Late August is the time when there are still some blooms, but they look rather tired. Somehow, even flowers that have just opened seem tired.

More probably, it is the gardener's outlook which is defective. Even if the days are still warm, they are getting shorter and shorter.

Here are some of the things that are blooming now at Roche Fleurie.

Hellenium autumnale

 Here is a Zauscheria of uncertain ancestry partly because it was grown from seed and partly because the taxonomy of this genus seems in flux. It grows rather slowly and prefers a hot spot to remind it of its Californian origins.


A moth mullein (Verbascum blattaria) that is having a second flush of blooms. These self-seed but not a great deal in this garden.

A real weed for us though is Campanula alliariifolia. It is not invasive everywhere. It certainly was not in our city garden, but here somehow it must find the conditions ideal.

Every one that comes up is mercilessly pulled out, but despite our vigilance, several manage to bloom every year. Left to their own devices, they bloom earlier and are bigger.  A very elegant plant, it is a pity it spreads so much.

 Late August is the yellow flowering season par excellence. We have several tall yellow daisies whose cultivar names have long been lost, if they were ever known. 

The following must be an Heliopsis helianthoides. I like it not only because of its look, but also because of its association. It was given to me by a now dead friend when I started gardening.

Several helianthuses are also in bloom. Jason of Gardeninacity has a very appropriate name for this type of plant: TYC (tall yellow composite).

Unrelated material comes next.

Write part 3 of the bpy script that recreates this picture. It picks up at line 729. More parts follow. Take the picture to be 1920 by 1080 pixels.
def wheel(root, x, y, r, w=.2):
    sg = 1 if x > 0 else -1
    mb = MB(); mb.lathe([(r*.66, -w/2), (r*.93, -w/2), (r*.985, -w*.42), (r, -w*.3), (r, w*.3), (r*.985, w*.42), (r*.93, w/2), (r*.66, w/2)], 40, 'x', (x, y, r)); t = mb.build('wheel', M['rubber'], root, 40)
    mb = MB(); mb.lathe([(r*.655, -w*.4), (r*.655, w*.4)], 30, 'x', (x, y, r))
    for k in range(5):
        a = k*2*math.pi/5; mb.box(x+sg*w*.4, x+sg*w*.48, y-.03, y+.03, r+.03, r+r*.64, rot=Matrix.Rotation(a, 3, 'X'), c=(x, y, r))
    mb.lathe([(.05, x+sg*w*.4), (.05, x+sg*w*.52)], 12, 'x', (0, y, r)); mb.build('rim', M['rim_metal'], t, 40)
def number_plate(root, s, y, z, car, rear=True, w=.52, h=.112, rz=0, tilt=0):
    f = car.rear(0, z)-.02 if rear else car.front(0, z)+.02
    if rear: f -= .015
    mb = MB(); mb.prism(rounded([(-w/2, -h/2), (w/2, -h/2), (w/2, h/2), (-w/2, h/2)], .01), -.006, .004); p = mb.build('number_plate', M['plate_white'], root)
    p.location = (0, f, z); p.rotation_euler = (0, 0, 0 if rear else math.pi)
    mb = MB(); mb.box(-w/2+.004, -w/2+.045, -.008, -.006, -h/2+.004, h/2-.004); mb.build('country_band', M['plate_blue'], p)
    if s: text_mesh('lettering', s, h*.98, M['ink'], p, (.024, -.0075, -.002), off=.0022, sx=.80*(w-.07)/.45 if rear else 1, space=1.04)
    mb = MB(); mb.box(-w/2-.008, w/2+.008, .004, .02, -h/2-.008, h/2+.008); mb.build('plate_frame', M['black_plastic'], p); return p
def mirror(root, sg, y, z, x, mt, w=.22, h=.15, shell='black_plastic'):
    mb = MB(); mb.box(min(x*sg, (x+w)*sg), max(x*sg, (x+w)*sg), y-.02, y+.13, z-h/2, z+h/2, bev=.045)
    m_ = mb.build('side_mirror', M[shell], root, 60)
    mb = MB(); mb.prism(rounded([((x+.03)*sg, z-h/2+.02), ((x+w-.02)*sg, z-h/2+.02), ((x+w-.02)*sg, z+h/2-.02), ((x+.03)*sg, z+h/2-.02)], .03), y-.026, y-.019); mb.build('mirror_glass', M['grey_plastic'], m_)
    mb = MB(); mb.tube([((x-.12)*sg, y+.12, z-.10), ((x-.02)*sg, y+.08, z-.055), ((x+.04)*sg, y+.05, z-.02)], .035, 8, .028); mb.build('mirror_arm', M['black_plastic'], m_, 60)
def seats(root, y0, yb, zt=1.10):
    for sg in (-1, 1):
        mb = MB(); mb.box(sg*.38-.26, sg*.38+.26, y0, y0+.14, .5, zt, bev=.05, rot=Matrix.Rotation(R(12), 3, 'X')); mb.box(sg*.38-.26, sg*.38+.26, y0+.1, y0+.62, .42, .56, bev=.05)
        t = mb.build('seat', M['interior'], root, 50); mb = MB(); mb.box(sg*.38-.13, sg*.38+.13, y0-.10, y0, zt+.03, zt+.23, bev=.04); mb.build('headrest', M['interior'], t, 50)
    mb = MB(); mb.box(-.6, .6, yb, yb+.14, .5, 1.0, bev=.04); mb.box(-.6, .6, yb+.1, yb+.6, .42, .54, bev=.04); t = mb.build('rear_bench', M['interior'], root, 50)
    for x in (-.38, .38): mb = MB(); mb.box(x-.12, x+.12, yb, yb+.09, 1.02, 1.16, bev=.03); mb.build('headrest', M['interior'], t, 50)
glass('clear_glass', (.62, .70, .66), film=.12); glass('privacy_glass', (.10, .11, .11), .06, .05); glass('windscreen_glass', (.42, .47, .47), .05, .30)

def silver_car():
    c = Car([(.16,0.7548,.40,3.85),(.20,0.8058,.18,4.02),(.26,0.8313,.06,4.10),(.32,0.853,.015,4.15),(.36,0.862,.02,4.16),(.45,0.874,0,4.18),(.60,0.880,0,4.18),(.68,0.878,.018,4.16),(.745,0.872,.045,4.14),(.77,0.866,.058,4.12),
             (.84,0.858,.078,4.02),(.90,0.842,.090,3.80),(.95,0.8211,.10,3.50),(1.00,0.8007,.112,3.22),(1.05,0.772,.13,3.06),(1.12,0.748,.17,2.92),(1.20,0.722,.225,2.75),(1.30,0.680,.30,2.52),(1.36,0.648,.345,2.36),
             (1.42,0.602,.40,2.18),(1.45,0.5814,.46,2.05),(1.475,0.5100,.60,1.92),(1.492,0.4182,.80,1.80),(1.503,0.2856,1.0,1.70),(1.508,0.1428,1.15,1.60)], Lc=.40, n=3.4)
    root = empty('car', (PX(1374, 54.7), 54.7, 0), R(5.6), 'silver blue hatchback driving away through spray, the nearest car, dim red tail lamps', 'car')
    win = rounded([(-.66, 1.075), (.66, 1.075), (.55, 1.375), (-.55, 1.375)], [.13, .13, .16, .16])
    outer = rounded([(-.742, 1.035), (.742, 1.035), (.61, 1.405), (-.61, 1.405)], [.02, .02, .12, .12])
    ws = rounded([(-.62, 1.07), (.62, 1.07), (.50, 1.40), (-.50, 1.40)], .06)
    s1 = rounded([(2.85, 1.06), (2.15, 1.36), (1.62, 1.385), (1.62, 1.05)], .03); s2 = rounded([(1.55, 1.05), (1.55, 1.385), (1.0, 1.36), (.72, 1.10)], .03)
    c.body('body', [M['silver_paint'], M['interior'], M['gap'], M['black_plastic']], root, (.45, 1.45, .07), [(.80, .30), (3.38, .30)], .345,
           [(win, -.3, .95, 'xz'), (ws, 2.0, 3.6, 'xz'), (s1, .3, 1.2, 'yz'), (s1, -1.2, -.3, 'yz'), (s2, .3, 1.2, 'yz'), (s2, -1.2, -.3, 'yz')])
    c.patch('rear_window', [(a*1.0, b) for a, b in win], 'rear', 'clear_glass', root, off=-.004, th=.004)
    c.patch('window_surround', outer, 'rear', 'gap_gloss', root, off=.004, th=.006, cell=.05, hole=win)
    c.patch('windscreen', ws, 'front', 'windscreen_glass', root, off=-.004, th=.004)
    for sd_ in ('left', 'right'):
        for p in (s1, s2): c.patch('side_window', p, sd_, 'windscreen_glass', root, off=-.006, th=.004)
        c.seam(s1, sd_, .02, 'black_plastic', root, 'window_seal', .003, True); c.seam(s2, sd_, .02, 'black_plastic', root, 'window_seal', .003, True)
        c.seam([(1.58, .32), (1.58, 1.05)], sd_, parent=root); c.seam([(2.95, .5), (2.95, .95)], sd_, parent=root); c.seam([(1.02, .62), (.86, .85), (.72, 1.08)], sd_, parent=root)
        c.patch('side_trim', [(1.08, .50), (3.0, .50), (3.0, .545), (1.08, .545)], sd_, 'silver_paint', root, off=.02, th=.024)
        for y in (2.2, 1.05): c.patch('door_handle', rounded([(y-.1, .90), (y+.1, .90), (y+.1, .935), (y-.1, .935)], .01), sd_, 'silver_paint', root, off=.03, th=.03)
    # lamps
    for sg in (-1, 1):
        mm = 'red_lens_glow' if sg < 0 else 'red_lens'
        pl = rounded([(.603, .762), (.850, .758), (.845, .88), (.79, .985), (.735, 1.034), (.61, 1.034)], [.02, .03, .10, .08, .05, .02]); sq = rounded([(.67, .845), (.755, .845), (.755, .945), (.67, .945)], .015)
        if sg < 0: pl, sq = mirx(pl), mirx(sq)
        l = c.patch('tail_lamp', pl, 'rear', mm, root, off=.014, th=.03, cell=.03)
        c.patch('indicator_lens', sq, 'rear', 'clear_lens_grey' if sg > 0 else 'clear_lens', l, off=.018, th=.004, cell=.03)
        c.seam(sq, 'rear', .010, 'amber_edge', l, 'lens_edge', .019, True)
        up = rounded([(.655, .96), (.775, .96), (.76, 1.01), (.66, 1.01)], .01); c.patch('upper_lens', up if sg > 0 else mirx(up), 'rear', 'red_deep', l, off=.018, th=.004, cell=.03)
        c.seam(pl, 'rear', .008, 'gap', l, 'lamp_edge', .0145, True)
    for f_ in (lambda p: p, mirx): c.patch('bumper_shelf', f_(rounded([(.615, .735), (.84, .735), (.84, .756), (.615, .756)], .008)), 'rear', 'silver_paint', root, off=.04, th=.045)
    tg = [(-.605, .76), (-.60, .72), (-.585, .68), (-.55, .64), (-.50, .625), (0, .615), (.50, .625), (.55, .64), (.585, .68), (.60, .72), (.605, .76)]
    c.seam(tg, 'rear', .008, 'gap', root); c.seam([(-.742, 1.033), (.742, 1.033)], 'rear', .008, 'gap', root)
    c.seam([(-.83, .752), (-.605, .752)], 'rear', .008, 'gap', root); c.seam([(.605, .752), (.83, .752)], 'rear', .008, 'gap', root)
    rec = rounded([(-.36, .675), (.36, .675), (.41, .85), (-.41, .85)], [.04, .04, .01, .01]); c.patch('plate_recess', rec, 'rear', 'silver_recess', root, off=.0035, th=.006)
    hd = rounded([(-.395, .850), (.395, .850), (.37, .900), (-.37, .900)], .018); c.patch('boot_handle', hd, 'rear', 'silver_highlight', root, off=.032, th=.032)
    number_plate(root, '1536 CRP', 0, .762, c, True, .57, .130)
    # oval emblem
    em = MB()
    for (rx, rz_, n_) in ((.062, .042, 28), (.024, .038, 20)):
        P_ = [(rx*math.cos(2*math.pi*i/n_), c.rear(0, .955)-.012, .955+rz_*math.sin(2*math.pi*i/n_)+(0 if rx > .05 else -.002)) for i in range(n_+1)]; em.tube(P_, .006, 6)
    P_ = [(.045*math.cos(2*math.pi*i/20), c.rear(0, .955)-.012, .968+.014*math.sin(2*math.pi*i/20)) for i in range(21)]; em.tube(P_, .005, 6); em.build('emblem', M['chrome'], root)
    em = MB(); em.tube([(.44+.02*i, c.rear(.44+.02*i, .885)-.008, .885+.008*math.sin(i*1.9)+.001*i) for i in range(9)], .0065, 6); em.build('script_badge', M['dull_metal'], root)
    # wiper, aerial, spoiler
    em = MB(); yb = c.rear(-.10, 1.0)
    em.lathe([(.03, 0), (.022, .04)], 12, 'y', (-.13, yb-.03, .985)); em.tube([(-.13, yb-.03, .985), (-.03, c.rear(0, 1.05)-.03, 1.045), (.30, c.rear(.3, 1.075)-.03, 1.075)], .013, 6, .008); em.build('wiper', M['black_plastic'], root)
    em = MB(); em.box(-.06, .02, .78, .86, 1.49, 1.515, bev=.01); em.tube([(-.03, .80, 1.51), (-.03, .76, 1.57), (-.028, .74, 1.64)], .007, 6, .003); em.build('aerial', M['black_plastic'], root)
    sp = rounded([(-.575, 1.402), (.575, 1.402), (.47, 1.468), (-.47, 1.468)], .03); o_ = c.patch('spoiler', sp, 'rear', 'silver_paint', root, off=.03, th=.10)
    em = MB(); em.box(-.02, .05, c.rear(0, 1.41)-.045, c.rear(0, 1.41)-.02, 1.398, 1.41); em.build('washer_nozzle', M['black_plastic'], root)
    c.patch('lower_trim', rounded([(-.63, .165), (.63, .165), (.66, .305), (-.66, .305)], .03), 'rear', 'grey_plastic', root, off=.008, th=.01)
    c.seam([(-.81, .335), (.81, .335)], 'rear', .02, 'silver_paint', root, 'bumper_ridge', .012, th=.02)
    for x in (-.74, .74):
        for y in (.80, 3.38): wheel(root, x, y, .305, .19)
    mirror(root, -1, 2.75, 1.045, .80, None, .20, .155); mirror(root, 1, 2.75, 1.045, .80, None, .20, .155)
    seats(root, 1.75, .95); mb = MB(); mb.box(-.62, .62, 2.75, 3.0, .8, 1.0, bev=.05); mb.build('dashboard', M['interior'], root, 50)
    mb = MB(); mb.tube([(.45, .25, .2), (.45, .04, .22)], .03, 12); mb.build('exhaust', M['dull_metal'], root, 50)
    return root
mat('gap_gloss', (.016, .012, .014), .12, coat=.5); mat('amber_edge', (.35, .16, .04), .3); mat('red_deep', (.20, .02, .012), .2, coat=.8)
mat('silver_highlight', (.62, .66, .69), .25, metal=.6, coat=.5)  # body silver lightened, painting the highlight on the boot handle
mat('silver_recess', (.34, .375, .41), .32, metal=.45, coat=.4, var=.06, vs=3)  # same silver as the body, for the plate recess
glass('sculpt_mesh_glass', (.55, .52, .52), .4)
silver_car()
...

There are so many of them, especially so many cultivars, that they are impossible to identify if you have lost the label.

The plant that looks the freshest in the dull days of late August is probably the perennial petunia (Ruellia humilis) which has been blooming for a month an a half, never profusely but always reliably, whether you forgot to water it or not in the dry days of July.

Two gentians bloom for us at this time of the year.

The nicer of the two (the one above) is Gentiana septemfida 'Lagodechiana'.

However the lower one, Gentiana gracilipes blooms for much longer (a month and a half?) and selfseeds, but not a lot.

 The Japanese anemones, which will play major role in the coming weeks, are just starting to open.


  1. Fall blooming anemones! I did not know, and will have some for my very own ASAP. You kindly offered me self seeding poppies earlier, and I didn't respond because my address was unsettled. If your offer still stands, I would very much like to have them: 100 Keenan Road, Dale 23; Peninsula, OH 44264. All the best!

  2. I hate it when the nights start to draw in. We have a campanula similar to yours but ours is a pale blue variety. We haven't had it very long so I hope it doesn't become invasive here.

  3. Our garden is looking tired too, but we still have lots of colour left, especially yellow. Lots of those TYC's. Good name for them, since I'm always thinking I should know whct they are.

  4. I usually feel this way in late September. This year, especially, we've had ample rain in August so everything is green and the flowers are very bright. I am starting to notice the shortening days, however. :(

  5. Here it's Campanula rapunculoides that is the noxious weed. I like your Heleniums and Gentians. I stopped growing Heliopsis because of its self-sowing ways. Thanks for the hat tip.

  6. Lovely anemones, Alain. I have A moth mullein as well but mine are yellow. Yours are pretty!

  7. You have a nice selection of special plants which sail through the summer without (too much) complaint. I'm surprised several of them are hardy and will be on the lookout for seeds this winter, it's so easy to paint yourself into a corner and forget about experimenting!